Punisher田中

ゴッドランド/GODLANDのPunisher田中のレビュー・感想・評価

ゴッドランド/GODLAND(2022年製作の映画)
3.8
デンマークの統治下に置かれるアイスランドで教会を建てる命を受けた牧師・ルーカス。
火山と氷塊が混じり合う過酷の地で、ルーカスは教会建設を為すことができるのか...?

Fan's voice様にご招待いただきました最速試写会にて鑑賞しました。
この度はご招待していただき、誠にありがとうございます。

大自然が一面に映し出されるシーンの安心感というのは計り知れない。
人よりほんの少し映画を多く観ていても、その安心感は途轍もなくて揺るぎない。
しかし今作は全くの逆だ、どちらかというと人間に対して中立な観点で描いていると言っても良いかもしれない。
美しくもあれば、危機的状況下でも風は吹くし川の増水も止まらない、これは自然自体が神の様に思えてくる。
神も祈った所で決して危機を覆せはしなければ、神自体が手を下すことで差別や欺瞞がなくなることはない、祈るという行為が気休めでしかないと思う。
よって今作が、神と自然が人間に対していかに中立であるかを描いていることがわかる。
だからこそ壮大で牧歌的な風景が次第に恐ろしくなる。
自然と相対する前半パートでは自然の陰と陽を魅せ、後半パートではデンマーク人とアイスランド人との間にある溝、その溝の深さを魅せていた。
二国間の異文化衝突を見届けていると、自然を写す美しいシーンが段々と一行を見下ろす神の姿にも感じられる構図や、自然のシーンを差し込むタイミングは完璧。

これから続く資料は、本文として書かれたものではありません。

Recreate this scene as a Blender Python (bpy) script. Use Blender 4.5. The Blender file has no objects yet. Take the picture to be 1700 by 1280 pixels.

当時のカメラ画角に合わせた比率の画面も世界観の骨子となっているからか、画面と合わさって気持ちいい。
全体の映像の質感も北欧の雰囲気を見事に表現しきっていてかなり良かったし、構図が何より良かった。
そして、それらを塗り潰していく人間の煩悩と醜悪さがより自然の存在を際立たせる。
自然vs人間、そんな一筋縄縄では行かない今作だが、今作で表現する人の醜悪さにある種の形容出来ない美を感じられた。